GIVEN PROBLEM - Repeat, exactly and only, the lines from the beginning of the data through the line with "link('crown', leaves(B, nleaf, size, seed), root, mat);". Pictures are left out.
• • • • •
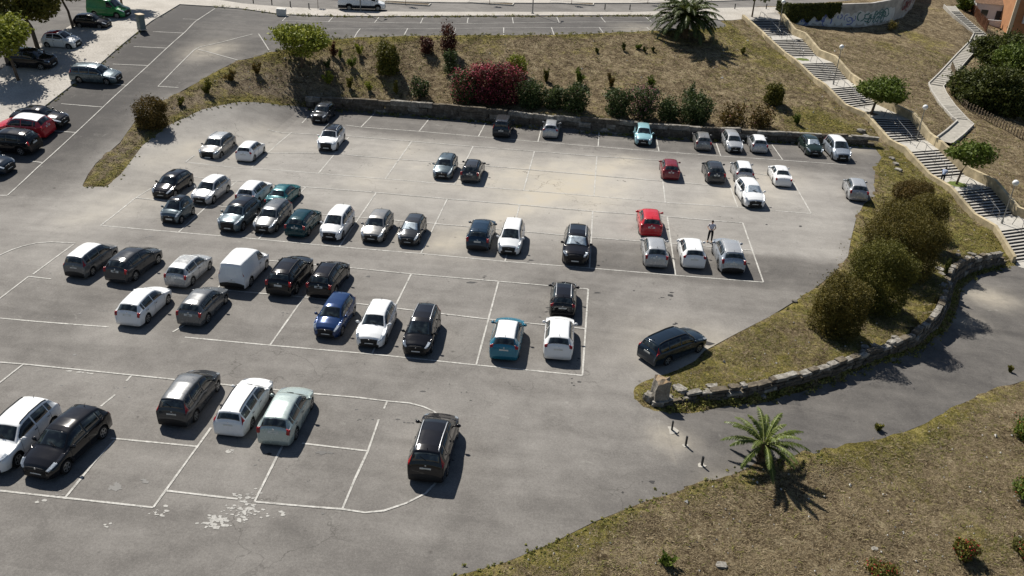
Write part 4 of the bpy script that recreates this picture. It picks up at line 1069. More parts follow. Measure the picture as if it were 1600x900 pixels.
def crown_blobs(r, cx, cy, cz, rx, ry, rz, n, sub=.5, main=.72):
    B = [(cx, cy, cz, rx * main, ry * main, rz * main)]
    for i in range(n):
        a = 2 * math.pi * i / n * 2.4; u = r.uniform(-.75, .8); q = math.sqrt(1 - u * u) * .62
        s = r.uniform(.75, 1.2) * sub
        B.append((cx + math.cos(a) * rx * q, cy + math.sin(a) * ry * q, cz + u * rz * .62, rx * s, ry * s, rz * s))
    return B

def tree(x, y, hgt, cw, ch, nleaf, size, mat, label, seed, group=None, base=.42, name='tree', rad=.1, z=None, sub=.45, nb=9, off=(0, 0), cat='tree', limbn=6):
    P = gp(x, y) if z is None else at(x, y, z); r = random.Random(seed)
    root = empty(name, tuple(P), 0, label, cat, group)
    cz = hgt - ch / 2
    lb = limbs(hgt, cw * .38, limbn, r, rad, base, .85, off); lb.build('trunk', [M_bark], root, True)
    B = crown_blobs(r, off[0], off[1], cz, cw / 2, cw / 2, ch / 2, nb, sub)
    link('crown', leaves(B, nleaf, size, seed), root, mat); return root

def bush(x, y, w, h, n, size, mat, label, seed, fl=None, fn=0, fmat=None, name='shrub', group=None, tall=1.0, spike=False, nb=6, cat='shrub', shell=.5, topfl=True, dx=0.0, sink=.55, fsz=.09, sub=.5, asp=1.6, ragged=.22, main=.72, lump=1.0):
    P = gp(x, y); r = random.Random(seed); root = empty(name, tuple(P), 0, label, cat, group)
    root.location.x += dx
    cz = h * sink
    B = crown_blobs(r, 0, 0, cz, w / 2, w / 2, h * .5, nb, sub, main)
    for i in range(6 if w > 1.6 else 0): B.append((math.cos(i * 1.05) * w * .24, math.sin(i * 1.05) * w * .24, h * .2, w * .24, w * .24, h * .24))
    link('foliage', leaves(B, n, size, seed, shell=shell, spike=spike, asp=asp, ragged=ragged, lump=lump), root, mat)
    mb = MB()
    for i in range(5 if w > 1 else 3):
        a = r.uniform(0, 6.3); mb.tube([(0, 0, -.15), (math.cos(a) * w * .15, math.sin(a) * w * .15, h * .4), (math.cos(a) * w * .3, math.sin(a) * w * .3, h * .75)], [.035, .022, .008], 5)
    mb.build('stems', [M_twig], root)
    if fmat:
        Bf = [(b[0], b[1], b[2] + h * .05, b[3] * 1.04, b[4] * 1.04, b[5] * 1.04) for b in B]
        link('flowers', leaves(Bf, fn, fsz, seed + 50, shell=.9, asp=1.1, up=.8), root, fmat)
    return root

# trees
tree(472, 105, 4.6, 6.9, 3.7, 5200, .21, L_light, 'airy yellow-green tree at the left end of the embankment', 11, base=.36, rad=.10, sub=.36, nb=13)
tree(1361, 178, 4.1, 5.5, 3.1, 9500, .17, L_mid, 'rounded bright green tree growing on a stair landing', 12, base=.38, rad=.13, z=lz[3], sub=.48, nb=9, off=(.55, .15))
tree(1494, 288, 4.4, 5.0, 2.7, 3300, .18, L_mid, 'thin open green tree beside the walker on the stairs', 13, base=.45, rad=.09, z=lz[5], sub=.34, nb=11, off=(.5, .2))
tree(1175, 25.5, 5.2, 5.6, 3.4, 4800, .2, L_mid, 'green street tree at the top of the staircase', 14, base=.42, rad=.1, z=ZTOP + .13)
tree(30, 128, 6.6, 5.6, 4.6, 7000, .2, L_light, 'leaning light green street tree nearest the camera at the left edge', 15, base=.5, rad=.13, off=(-1.2, .3), sub=.4, nb=11, group='street trees on the left pavement')
tree(60, 78, 7.8, 8.2, 5.6, 11000, .22, L_conif, 'large dense street tree behind the dark car at the upper left', 16, base=.45, rad=.2, off=(-.9, 0), sub=.42, nb=12, group='street trees on the left pavement')
tree(115, 46, 6.6, 5.6, 3.8, 6000, .23, L_conif, 'street tree between the small white car and the black hatchback at the upper left', 17, base=.5, rad=.13, off=(-.9, .2), sub=.42, group='street trees on the left pavement')
tree(191, 12, 7.6, 6.2, 4.4, 4500, .24, L_conif, 'street tree whose trunk stands behind the green van', 18, base=.5, rad=.12, sub=.42, z=ZTOP + .1, group='street trees on the left pavement')
for x, y, hh_, s in [(497, 12, 2.6, 21), (634, 7, 3.2, 22), (765, 6, 3.4, 23), (893, 6, 3.0, 24), (1012, 5, 3.0, 25)]:
    tree(x, y, hh_, 1.1, 1.7, 160, .16, L_olive, 'spindly young tree, %s along the upper street from the left' % {21: 'first', 22: 'second', 23: 'third', 24: 'fourth', 25: 'last'}[s], s, group='young trees of the upper street', base=.6, name='young_tree', rad=.03, z=ZTOP + .1, limbn=5)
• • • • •
RESPONSE -
Write part 4 of the bpy script that recreates this picture. It picks up at line 1069. More parts follow. Measure the picture as if it were 1600x900 pixels.
def crown_blobs(r, cx, cy, cz, rx, ry, rz, n, sub=.5, main=.72):
    B = [(cx, cy, cz, rx * main, ry * main, rz * main)]
    for i in range(n):
        a = 2 * math.pi * i / n * 2.4; u = r.uniform(-.75, .8); q = math.sqrt(1 - u * u) * .62
        s = r.uniform(.75, 1.2) * sub
        B.append((cx + math.cos(a) * rx * q, cy + math.sin(a) * ry * q, cz + u * rz * .62, rx * s, ry * s, rz * s))
    return B

def tree(x, y, hgt, cw, ch, nleaf, size, mat, label, seed, group=None, base=.42, name='tree', rad=.1, z=None, sub=.45, nb=9, off=(0, 0), cat='tree', limbn=6):
    P = gp(x, y) if z is None else at(x, y, z); r = random.Random(seed)
    root = empty(name, tuple(P), 0, label, cat, group)
    cz = hgt - ch / 2
    lb = limbs(hgt, cw * .38, limbn, r, rad, base, .85, off); lb.build('trunk', [M_bark], root, True)
    B = crown_blobs(r, off[0], off[1], cz, cw / 2, cw / 2, ch / 2, nb, sub)
    link('crown', leaves(B, nleaf, size, seed), root, mat); return root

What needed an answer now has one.